É a permissão para que, uma ação coletiva, sob o chapéu jurídico-constitucional do direito à liberdade de expressão realize um condenável e inqualificável ataque à Democracia e aos fundamentais direitos humanos, como o legítimo direito de qualquer pessoa escolher a sua nacionalidade e onde viver (reforçado pela condição de refugiado ou deslocado, para fugir à morte e garantir o seu direito à vida e à sobrevivência).

Importa voltar a recordar: democracia não é sinónimo de anarquia, não vale tudo a qualquer preço ou sob qualquer fundamento. Os direitos não são absolutos em si mesmos, têm limitações, condicionalismo quando em conflito entre si.
E mal vai a nossa democracia quando, no confronto entre diferentes direitos, permite e promove ações que fragilizam, atacam e destroem os seu valores, os seus princípios e os seus alicerces.

E não colhe o argumento da inconstitucionalidade de proibição do exercício de manifestação.
Primeiro, porque ela não representa a proibição da liberdade de expressão, de opinião ou de pensamento individual, de cada cidadão.
Segundo, porque a nossa Constituição, os Direitos Fundamentais e o Estado de Direito impõem regras, normas e leis que regulam e limitam as dinâmicas da própria democracia.
Por exemplo, neste caso concreto, é o próprio quadro jurídico-constitucional português que contraria a permissão da realização da manifestação.
A Lei Orgânica 2/2003, de 22 de agosto (Lei dos Partidos Políticos - liberdade de associação e de opinião/pensamento/expressão), com as devidas alterações, determina, no seu artigo 8.º (Salvaguarda da ordem constitucional democrática) que "Não são consentidos partidos políticos armados nem de tipo militar, militarizados ou paramilitares, nem partidos racistas ou que perfilhem a ideologia fascista". Da mesma forma que, com os mesmos princípios, se afigura como perfeitamente constitucional a proibição da manifestação em causa, pelos objetivos que norteiam a sua promoção/realização.
Ou ainda... o mesmo paradoxo da defesa da liberdade e da democracia que esbarra com a decisão da CNE, da ERC e da Justiça em limitar e proibir a campanha eleitoral para as legislativas, com o argumento surrealista do "dia de reflexão" nos Açores, a propósito das eleições regionais de amanhã.
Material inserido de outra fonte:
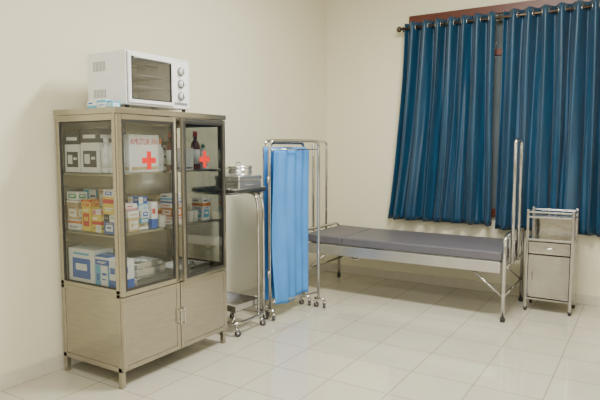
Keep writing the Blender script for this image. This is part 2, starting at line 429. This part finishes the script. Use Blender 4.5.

Aliás o chamado "dia de reflexão", este sim, é verdadeiramente uma limitação ao legítimo direito de expressão, o espelho de uma democracia que não é sólida, transparente e consolidada.

Lá esta... como diz, e bem, a nossa sabedoria popular (a mais realista e sustentada): à vontade não é à vontadinha.
Em democracia só há um princípio absoluto: a sua defesa e integridade.
Mais uma vez, vai mal, muito mal, pessimamente, a nossa justiça e o garante do nosso Estado de Direito.